Unfortunately that's pretty much been the extent of it. Eight weeks later there are now 30 million of us on Facebook and we have 1900 applications to choose from. Problem is, almost half of them are in the "just for fun" category and the fun is fading. Most of those free toys we picked up are collecting dust or getting deleted. The popularity contest was won by the early movers. The top 33 apps today capture 80% of the 98 million downloads; the rest are struggling to be found.

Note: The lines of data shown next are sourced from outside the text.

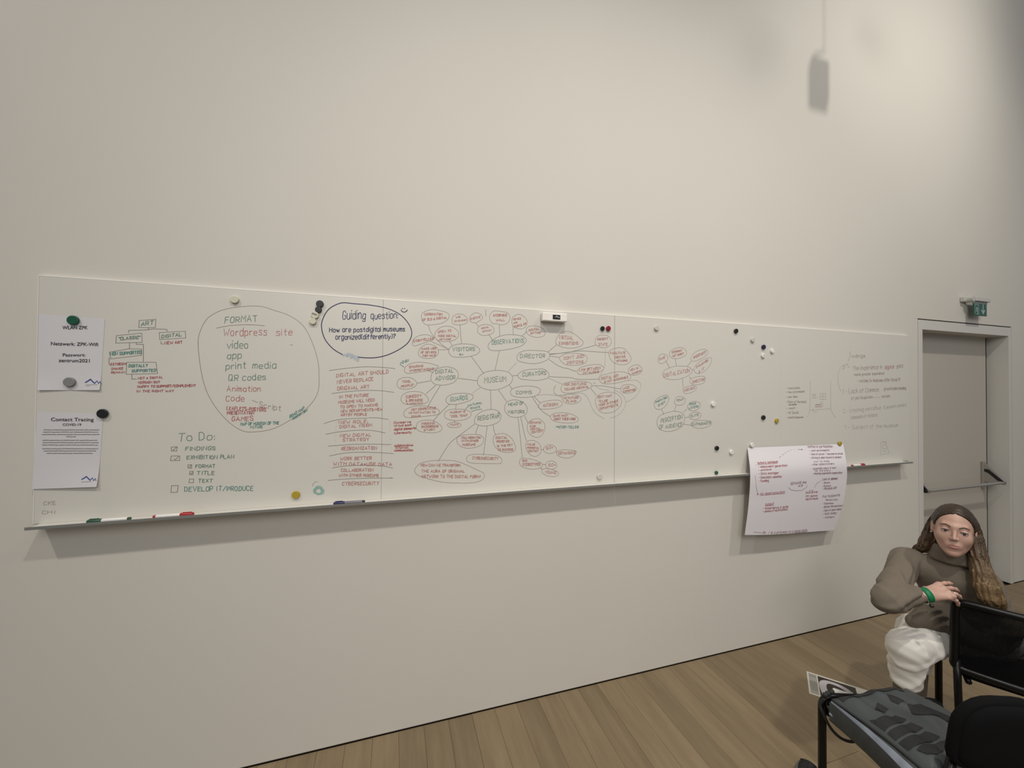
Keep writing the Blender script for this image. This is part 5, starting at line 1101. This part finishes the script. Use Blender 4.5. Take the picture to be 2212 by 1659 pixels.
# ---------------------------------------------------------------- signed-distance modelling for the figure
def smin(a, b, k):
    h = np.clip(0.5+0.5*(b-a)/k, 0, 1); return b*(1-h)+a*h-k*h*(1-h)
def smax(a, b, k): return -smin(-a, -b, k)
def cap(P, a, b, ra, rb):
    a, b = np.array(a, float), np.array(b, float); ba = b-a; t = np.clip(((P-a)@ba)/(ba@ba), 0, 1)
    return np.linalg.norm(P-a-t[..., None]*ba, axis=-1)-(ra+(rb-ra)*t)
def ell(P, c, r, R=None):
    q = P-np.array(c, float)
    if R is not None: q = q@np.array(R)
    r = np.array(r, float); k0 = np.linalg.norm(q/r, axis=-1); k1 = np.linalg.norm(q/(r*r), axis=-1)
    return k0*(k0-1)/np.maximum(k1, 1e-9)
def nets(fn, lo, hi, h):
    lo = np.array(lo, float); n = np.ceil((np.array(hi)-lo)/h).astype(int)+1
    G = np.stack(np.meshgrid(*[lo[i]+h*np.arange(n[i]) for i in range(3)], indexing='ij'), -1)
    F = fn(G); S = F < 0
    offs = [(i, j, k) for i in (0, 1) for j in (0, 1) for k in (0, 1)]
    cut = lambda A, o: A[o[0]:n[0]-1+o[0], o[1]:n[1]-1+o[1], o[2]:n[2]-1+o[2]]
    cnt = sum(cut(S, o).astype(int) for o in offs); act = (cnt > 0) & (cnt < 8); idx = np.argwhere(act)
    ids = -np.ones(act.shape, int); ids[act] = np.arange(len(idx))
    acc = np.zeros((len(idx), 3)); w_ = np.zeros(len(idx))
    for a in offs:
        for ax in range(3):
            if a[ax]: continue
            b = list(a); b[ax] = 1
            ia, ib = idx+np.array(a), idx+np.array(b)
            fa = F[ia[:, 0], ia[:, 1], ia[:, 2]]; fb = F[ib[:, 0], ib[:, 1], ib[:, 2]]; c = (fa < 0) != (fb < 0)
            t = np.where(c, fa/np.where(fa == fb, 1, fa-fb), 0); p = ia+t[:, None]*(np.array(b)-np.array(a))
            acc[c] += p[c]; w_[c] += 1
    V = lo+h*acc/w_[:, None]; Q = []
    for ax in range(3):
        o1, o2 = [x for x in range(3) if x != ax]
        sl = [slice(1, n[0]-1)]*3; A = [slice(1, n[i]-1) for i in range(3)]; A[ax] = slice(0, n[ax]-1); Bv = list(A); Bv[ax] = slice(1, n[ax])
        s0, s1 = S[tuple(A)], S[tuple(Bv)]; e = np.argwhere(s0 != s1)
        base = e+np.array([0 if i == ax else 1 for i in range(3)]); fl = s0[e[:, 0], e[:, 1], e[:, 2]]
        d1 = np.zeros(3, int); d1[o1] = 1; d2 = np.zeros(3, int); d2[o2] = 1
        g = lambda q: ids[q[:, 0], q[:, 1], q[:, 2]]
        quad = np.stack([g(base-d1-d2), g(base-d2), g(base), g(base-d1)], 1)
        flip = fl if ax != 1 else ~fl
        quad[~flip] = quad[~flip][:, ::-1]; Q.append(quad)
    return V, np.concatenate(Q)
def sdf_obj(name, fn, lo, hi, h, m, parent=None, T=None, relax=1):
    V, Q = nets(fn, lo, hi, h)
    for _ in range(relax):      # soften the grid steps a little
        s = np.zeros_like(V); c = np.zeros(len(V))
        for i in range(4):
            for a, b in ((Q[:, i], Q[:, (i+1) % 4]),):
                np.add.at(s, a, V[b]); np.add.at(s, b, V[a]); np.add.at(c, a, 1); np.add.at(c, b, 1)
        V = V*0.5+0.5*s/np.maximum(c, 1)[:, None]
    if T is not None: V = V@T[0].T+T[1]
    me = bpy.data.meshes.new(name); me.vertices.add(len(V)); me.vertices.foreach_set('co', V.astype(np.float32).ravel())
    me.loops.add(4*len(Q)); me.loops.foreach_set('vertex_index', Q.astype(np.int32).ravel())
    me.polygons.add(len(Q)); me.polygons.foreach_set('loop_start', np.arange(0, 4*len(Q), 4, dtype=np.int32))
    me.update(calc_edges=True); me.validate()
    o = link(name, me, m, None, True)
    return under(o, parent) if parent is not None else o

# ---------------------------------------------------------------- the seated woman
M['skin'] = mat('skin', (0.47, 0.29, 0.225), 0.5, noise=0.05, nscale=60); M['lip'] = mat('lip', (0.36, 0.155, 0.135), 0.45)
M['eye_white'] = mat('eye_white', (0.42, 0.39, 0.37), 0.25); M['iris'] = mat('iris', (0.030, 0.024, 0.02), 0.2); M['brow'] = mat('brow', (0.085, 0.05, 0.034), 0.8)
M['knit'] = mat('taupe_knit', (0.150, 0.126, 0.096), 0.95, noise=0.10, nscale=120, bump=0.6, bscale=420)
M['denim'] = mat('white_denim', (0.74, 0.72, 0.67), 0.85, bump=0.2, bscale=500); M['boot'] = mat('suede_boot', (0.135, 0.115, 0.09), 0.9)
M['band'] = mat('green_band', (0.0, 0.16, 0.06), 0.5); M['silver'] = mat('silver', (0.75, 0.73, 0.70), 0.2, metal=1.0)
def hair_mat():
    m = bpy.data.materials.new('brown_hair'); m.use_nodes = True; nt = m.node_tree; b = nt.nodes['Principled BSDF']
    b.inputs['Roughness'].default_value = 0.42; b.inputs['Specular IOR Level'].default_value = 0.35
    tc = nt.nodes.new('ShaderNodeTexCoord'); sp = nt.nodes.new('ShaderNodeSeparateXYZ'); nt.links.new(tc.outputs['Object'], sp.inputs[0])
    mr = nt.nodes.new('ShaderNodeMapRange'); mr.inputs['From Min'].default_value = 1.10; mr.inputs['From Max'].default_value = 0.80
    nt.links.new(sp.outputs['Z'], mr.inputs['Value'])
    mp = nt.nodes.new('ShaderNodeMapping'); mp.inputs['Scale'].default_value = (170, 170, 10); nt.links.new(tc.outputs['Object'], mp.inputs[0])
    n = nt.nodes.new('ShaderNodeTexNoise'); n.inputs['Scale'].default_value = 1.0; n.inputs['Detail'].default_value = 3; nt.links.new(mp.outputs[0], n.inputs[0])
    ad = nt.nodes.new('ShaderNodeMath'); ad.operation = 'MULTIPLY_ADD'; ad.inputs[1].default_value = 0.9; ad.inputs[2].default_value = -0.45; nt.links.new(n.outputs[0], ad.inputs[0])
    sm = nt.nodes.new('ShaderNodeMath'); sm.operation = 'ADD'; nt.links.new(ad.outputs[0], sm.inputs[0]); nt.links.new(mr.outputs[0], sm.inputs[1])
    cr = nt.nodes.new('ShaderNodeValToRGB'); e = cr.color_ramp.elements
    e[0].position = 0.0; e[0].color = (0.030, 0.019, 0.012, 1); e[1].position = 1.0; e[1].color = (0.19, 0.125, 0.062, 1)
    q = e.new(0.45); q.color = (0.068, 0.042, 0.023, 1)
    nt.links.new(sm.outputs[0], cr.inputs[0]); nt.links.new(cr.outputs[0], b.inputs['Base Color'])
    return m
M['hair'] = hair_mat()
woman = thing('person', 'seated woman in a taupe turtleneck and white trousers with her hand on a chair back', 'person', (2.58, -.86, 0.0))

HC = np.array((2.4065, -.8580, 1.0283))           # centre of the head, between the ears
fw = np.array((-.900, -.435, .05)); fw /= np.linalg.norm(fw)
upv = np.array((0.02, -0.05, 1.0)); lf_ = np.cross(upv, fw); lf_ /= np.linalg.norm(lf_); upv = np.cross(fw, lf_)
RH = np.stack([lf_*.86, fw*.94, upv*.94], 1)   # columns: her left, forward, up (a small, narrow head)
TH = (RH, HC)
def h2w(p): return RH@np.array(p, float)+HC
def w2h(P): return (P-HC)@RH

def head_sdf(P):
    X = np.abs(P[..., 0]); Q = np.stack([X, P[..., 1], P[..., 2]], -1)
    d = ell(P, (0, -.012, .026), (.071, .091, .084))
    d = smin(d, ell(P, (0, .026, -.034), (.057, .060, .080)), .025)
    d = smin(d, cap(Q, (.044, .004, -.040), (.010, .058, -.094), .022, .017), .026)
    d = smin(d, ell(P, (0, .066, -.099), (.018, .018, .015)), .014)
    d = smin(d, ell(Q, (.036, .056, -.026), (.024, .022, .026)), .022)
    d = smin(d, cap(Q, (.004, .078, .024), (.036, .0655, .026), .0090, .0085), .016)
    d = smax(d, -ell(Q, (.0315, .096, .004), (.0175, .015, .0125)), .010)
    d = smin(d, cap(P, (0, .080, .014), (0, .1020, -.025), .0058, .0080), .010)
    d = smin(d, ell(Q, (.0092, .0925, -.0285), (.0062, .0080, .0060)), .005)
    d = smin(d, ell(P, (0, .074, -.061), (.027, .0175, .0185)), .014)
    lids = np.linalg.norm(Q-np.array((.0315, .0715, .003)), axis=-1)-.0140
    lids = smax(lids, -ell(Q, (.0315, .0870, .0018), (.0130, .0150, .0056)), .0015)
    d = smin(d, lids, .004)
    d = smax(d, -cap(Q, (0, .0965, -.0630), (.0215, .0855, -.0608), .0020, .0010), .002)
    d = smax(d, -ell(Q, (.0055, .0985, -.0365), (.0032, .005, .0028)), .002)
    ear = smax(ell(Q, (.0735, -.010, -.006), (.0105, .019, .031)), -ell(Q, (.083, -.004, -.004), (.007, .010, .018)), .004)
    d = smin(d, ear, .005)
    return smin(d, cap(P, (0, -.022, -.06), (0, -.060, -.18), .047, .049), .022)
sdf_obj('head', head_sdf, (-.095, -.115, -.19), (.095, .122, .118), .0026, M['skin'], woman, TH)
ys = np.linspace(0.02, 0.125, 211)
def face_y(x, z):
    f = head_sdf(np.stack([np.full_like(ys, x), ys, np.full_like(ys, z)], -1)); i = np.nonzero(f < 0)[0]
    return ys[i[-1]] if len(i) else 0.05
def on_face(x, z, o=0.0): return h2w((x, face_y(x, z)+o, z))
head_o = [o for o in woman.children if o.name.startswith('head')][0]
for s in (-1, 1):
    bm = bmesh.new(); bmesh.ops.create_uvsphere(bm, u_segments=16, v_segments=10, radius=.0122)
    e = obj('eyeball', bm, M['eye_white'], None, True); e.location = h2w((s*.0315, .0715, .003)); under(e, head_o)
    bm = bmesh.new(); bmesh.ops.create_uvsphere(bm, u_segments=14, v_segments=8, radius=.0072); bmesh.ops.scale(bm, vec=(1, 1, 1), verts=bm.verts)
    e = obj('iris', bm, M['iris'], None, True); e.location = h2w((s*.0315+.0004, .0778, .0022)); under(e, head_o)
    L = [on_face(s*x, z, .0006) for x, z in ((.0145, .0225), (.022, .0270), (.032, .0295), (.042, .0275), (.050, .0215))]
    under(obj('eyebrow', tube(bmesh.new(), catmull(L, 4), [.0013+.0012*math.sin(PI*min(1, (k+3)/17)) for k in range(17)], 6), M['brow'], None, True), head_o)
    L = [on_face(s*x, z, .0004) for x, z in ((.0185, .0035), (.024, .0070), (.0315, .0084), (.039, .0068), (.0455, .0025))]
    under(obj('eyelashes', tube(bmesh.new(), catmull(L, 4), .0016, 5), M['brow'], None, True), head_o)
up_l = [on_face(x, z, -.0009) for x, z in ((-.0225, -.0600), (-.012, -.0590), (-.004, -.0575), (0, -.0580), (.004, -.0575), (.012, -.0590), (.0225, -.0600))]
lo_l = [on_face(x, z, -.0012) for x, z in ((-.0215, -.0612), (-.012, -.0662), (0, -.0680), (.012, -.0662), (.0215, -.0612))]
under(obj('lips', tube(tube(bmesh.new(), catmull(up_l, 4), [.0010+.0022*math.sin(PI*k/24) for k in range(25)], 8), catmull(lo_l, 5), [.0010+.0034*math.sin(PI*k/20) for k in range(21)], 8), M['lip'], None, True), head_o)
for s in (-1, 1):
    p = h2w((s*.0785, -.006, -.036)); bm = bmesh.new(); bmesh.ops.create_uvsphere(bm, u_segments=10, v_segments=6, radius=.0035)
    e = obj('earring', bm, M['silver'], None, True); e.location = p; under(e, head_o)

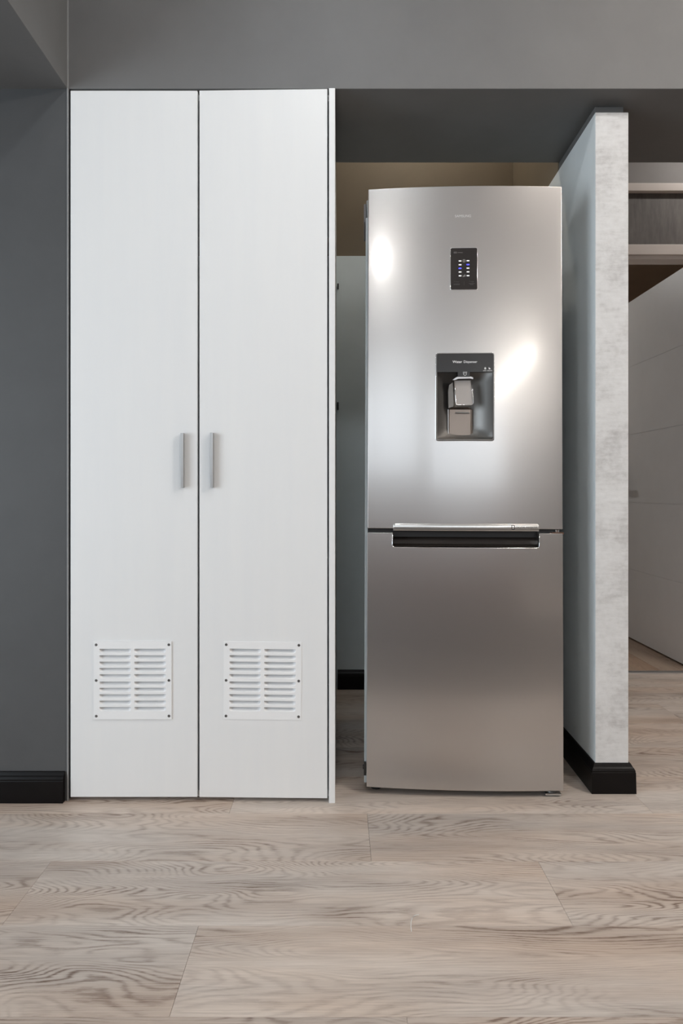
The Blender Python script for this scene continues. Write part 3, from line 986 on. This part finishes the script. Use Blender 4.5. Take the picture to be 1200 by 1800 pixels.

Yes, Facebook has evolved into a gangly teenager on the brink of adulthood. Our home pages are a bit awkward and unfocused and the entire site, despite enormous and obvious potential, is still just a great social tool. Where are the killer apps? Who won the gold rush? Where's the money? Outlier stories like iLike aside, there isn't any. Try charging for any of this and you'll face a wall of outrage. I saw it directed at Danny Tran, the Bobbleheads application developer, when he innocently asked his community of friendly users "just out of curiosity, how much if anything would you pay to have a bobblehead made of you?" The responses are hilarious (if you think anger is funny, that is).

But in the world of Web 2.0, a complete lack of money-making potential isn't enough to deter legions of developers. So what's taking so long? Eight weeks is a long time. Broken bones heal in 8 weeks. Puppies grow up and leave their litters. In Hollywood that's enough time for a full stint in rehab.

This is a shout-out to all developers: help bring Facebook into adulthood. Come out with something that makes what we do easier or faster, like Blackberry's map application. Fun doesn't matter. Productivity does. As spoiled users we won't pay for it but if millions of us use it then you've got a great line item on your resume. And that's gotta be worth something.